Polskie żubry ratują Europę przed wielkimi pożarami lasów. Pożerają zarośla przy lasach, pomagając strażakom
Wielkie pożary w krajach na południu Europy to problem, o którym słyszymy każdego lata. Lasy płoną we Włoszech, Hiszpanii, na południu Francji, w Grecji. Także w Portugalii. Właśnie tam z żywiołem będą walczyć... polskie żubry, które pomagają strażakom. To nie żart, nasza zwierzyna naprawdę została bohaterem w Portugalii! Jak powiedział Polskiej Agencji Prasowej Pedro Prata, dyrektor wykonawczy Rewilding Portugal, żubry sprowadzone z polski do dystryktu Castelo Branco w regionie Beira Baixa na wschodzie Portugalii zostały zatrudnione do zgryzania zarośli na łąkach, które przylegają do kompleksów leśnych. Im mniej bujnej zieleni w sezonie letnim, tym mniejsze ryzyko rozprzestrzeniania się pożarów z łąk na lasy. “Aby wsparcie zwierząt w przeciwdziałaniu pożarom było skuteczne, konieczne jest, aby były to duże stada wypasane na dużych terenach nieużytków rolnych” - powiedział PAP komendant straży pożarnej i szef portugalskiego stowarzyszenia funkcjonariuszy obrony cywilnej Asprocivil, Ricardo Ribeiro. Obszar wypasu powinien liczyć 10 hektarów.

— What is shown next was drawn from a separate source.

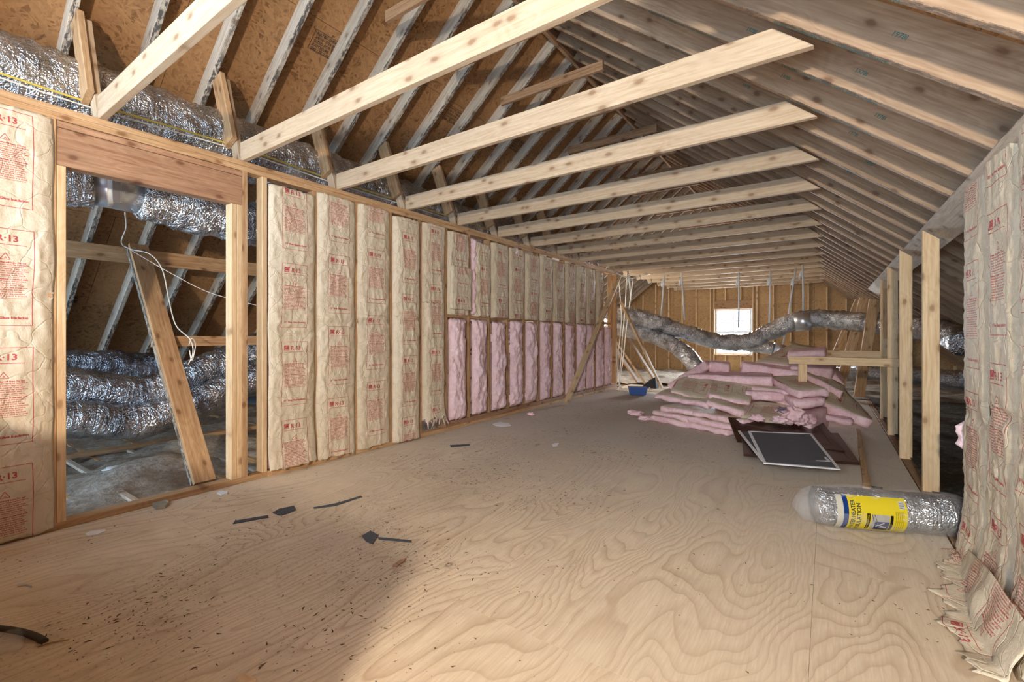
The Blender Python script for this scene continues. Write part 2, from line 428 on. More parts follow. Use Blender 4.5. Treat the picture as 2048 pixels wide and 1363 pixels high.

Głównym celem sprowadzenia żubrów do Portugalii jest odtworzenie ich populacji w regionie Beira Baixa
Organizatorem akcji z żubrami z Polski w roli głównej jest zarząd organizacji ekologicznej Rewilding Portugal, która jest inicjatorką tej akcji. Żubry przyjechały na zachód Europy z Polski podczas tegorocznych wakacji. Dorodne zwierzaki zjadają trawę, tworząc tak zwane naturalne przerwy ogniowe. Tym sposobem do lasu dociera więcej światła, a to prowadzi do “wzrostu trawy kosztem łatwopalnych zarośli”. Jak ujawnił Pedro Prata, tego typu akcja nie jest pierwszą w Europie. Żubry sprowadzane z różnych regionów naszego kontynentu pomagają strażaków od paru lat również w Hiszpanii. W Portugalii pomocne są także kozy. Dodał jednak, że głównym celem sprowadzenia żubrów do Portugalii jest odtworzenie ich populacji w regionie Beira Baixa, w pobliżu pogranicza portugalsko-hiszpańskiego.